バンガードETFポートフォリオマネジャーに聞く、ドル建て新興国債券が注目の理由

 インデックスファンド運用最大手バンガードが日本でのETF(上場投資信託)ラインアップを一段と強化している。13年9月には新たに3本の米国上場ETFの取り扱い開始を発表し、個人投資家が国内で購入可能な同社ETFは合計12本となった。このうちの1本が、新興国の政府や政府機関、国有企業が発行する米ドル建て債券に投資する「バンガード・米ドル建て新興国政府債券ETF(VWOB)」だ。このほど、同ETFなどの運用を担当するバンガードのポートフォリオマネジャー、ヤン・プー氏が来日。同氏にバンガードの投資哲学やVWOBの特徴などを聞いた。

<分散投資の観点で新興国債券に注目>

 VWOBは米国で13年5月31日に設定されたETFで、「バークレイズ米ドル建て新興市場政府債RIC基準インデックス」に連動する。プー氏は同社がVWOBを投入した理由について、「バンガードの米国籍ETFのラインアップは債券型のほとんどが米国に投資するものだった。そこでわれわれは新興国の債券ETFが分散効果のメリットを提供できると考え、ドル建ての新興国債券ETFであるVWOBの設定を決定した」と述べた。

 新興国の債券市場は13年にFRB(米連邦準備制度理事会)の量的金融緩和縮小懸念から値を下げる場面があった。しかし、プー氏は「新興国の債券はポートフォリオのコア(中心)には適していないかもしれないが、分散投資の観点から常にポートフォリオの一部として組み込む価値がある」と話す。
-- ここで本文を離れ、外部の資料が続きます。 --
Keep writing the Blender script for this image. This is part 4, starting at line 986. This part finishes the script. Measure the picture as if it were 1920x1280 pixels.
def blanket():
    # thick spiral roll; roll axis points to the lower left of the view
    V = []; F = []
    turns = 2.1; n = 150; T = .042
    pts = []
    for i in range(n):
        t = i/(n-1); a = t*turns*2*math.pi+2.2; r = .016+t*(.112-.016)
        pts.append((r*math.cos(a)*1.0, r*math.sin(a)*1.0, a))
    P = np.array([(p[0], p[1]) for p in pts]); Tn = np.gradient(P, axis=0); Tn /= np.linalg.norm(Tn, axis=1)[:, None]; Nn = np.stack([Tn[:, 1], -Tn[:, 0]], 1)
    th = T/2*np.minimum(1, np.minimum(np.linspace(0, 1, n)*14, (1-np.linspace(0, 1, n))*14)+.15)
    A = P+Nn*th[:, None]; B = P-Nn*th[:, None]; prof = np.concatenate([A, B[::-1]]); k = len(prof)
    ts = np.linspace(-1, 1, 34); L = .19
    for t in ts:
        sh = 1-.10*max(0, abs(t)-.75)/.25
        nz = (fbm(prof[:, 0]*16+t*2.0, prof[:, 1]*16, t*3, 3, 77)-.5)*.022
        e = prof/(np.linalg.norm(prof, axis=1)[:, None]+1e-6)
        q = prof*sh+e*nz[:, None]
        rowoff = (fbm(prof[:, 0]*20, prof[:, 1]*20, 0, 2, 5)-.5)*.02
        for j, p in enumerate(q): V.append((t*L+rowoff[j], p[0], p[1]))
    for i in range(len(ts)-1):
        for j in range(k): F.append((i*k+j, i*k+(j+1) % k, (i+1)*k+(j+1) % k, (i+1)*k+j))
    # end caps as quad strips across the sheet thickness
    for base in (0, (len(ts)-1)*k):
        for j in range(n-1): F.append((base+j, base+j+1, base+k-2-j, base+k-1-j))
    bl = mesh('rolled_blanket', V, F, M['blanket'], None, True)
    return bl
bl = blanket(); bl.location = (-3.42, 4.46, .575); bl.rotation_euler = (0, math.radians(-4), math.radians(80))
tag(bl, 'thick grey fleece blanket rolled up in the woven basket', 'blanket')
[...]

 米国債に対して十分なスプレッド(利回り格差)があるのも魅力だ。「米国社債のスプレッドが約1.0−1.3%であるのに対して、新興国債券のスプレッドは約3.0%ある」(プー氏)として、先進国で超低金利が続くなかで投資妙味があるとした。また、同じ新興国が発行する債券でも現地通貨建て債券に比べ、ドル建て債券のデフォルト(債務不履行)率は低いとされ、信用リスクの面で安心感があるという。

<圧倒的なコスト競争力、秘訣は合同運用>

 VWOBの注目すべき点はやはりコストの低さ。同社によると日本の信託報酬にほぼ相当する経費率(12年12月末時点)は米国籍の新興国債券ETFの平均0.52%や米国籍の新興国債券ミューチュアルファンド(ETFではない一般的な投信)の平均1.28%に比べ、VWOBは0.35%と圧倒的なコスト優位性を誇る。保有し続ける限り投資家が支払う必要がある経費率をいかに低く抑えるかが、最終的なリターンを改善するうえで重要となるため、「特に長期投資においては低コストであることが良い商品の条件となる」とプー氏は語った。

 同氏によると、バンガードのコスト競争力の源泉はETF運用の独自の仕組みにある。通常、他社がETFを運用するために単独のポートフォリオを構築するのに対して、バンガードはミューチュアルファンドの他のシェアクラスとETFを合同で1つのポートフォリオとして運用するため、規模のメリットを生かすことができ、その分コストを引き下げられる。これはバンガードが特許を取得済みで、他社が真似できない仕組みとなっている。

<BNDXも保有すればさらなる分散が可能>

 なお、バンガードは「バンガード・トータル・インターナショナル債券ETF(ヘッジあり)(BNDX)」というETFを同じく13年5月31日に米国で上場している。同ETFは米国を除く世界各国の政府や政府機関などが発行する現地通貨建ての投資適格債券に投資し、米ドルヘッジを行う。主要な投資対象国は日本やフランス、ドイツなどの先進国で、新興国の組み入れは少ない。

 プー氏は、「バンガードは常に幅広いマーケットに分散投資することを顧客に提案している」と語り、VWOBだけでなくBNDXを保有することでより高い分散効果を享受できるとした。BNDXは日本の金融庁に届出済みだが、まだ日本の個人投資家には利用可能となっておらず、同社の今後の対応が注目される。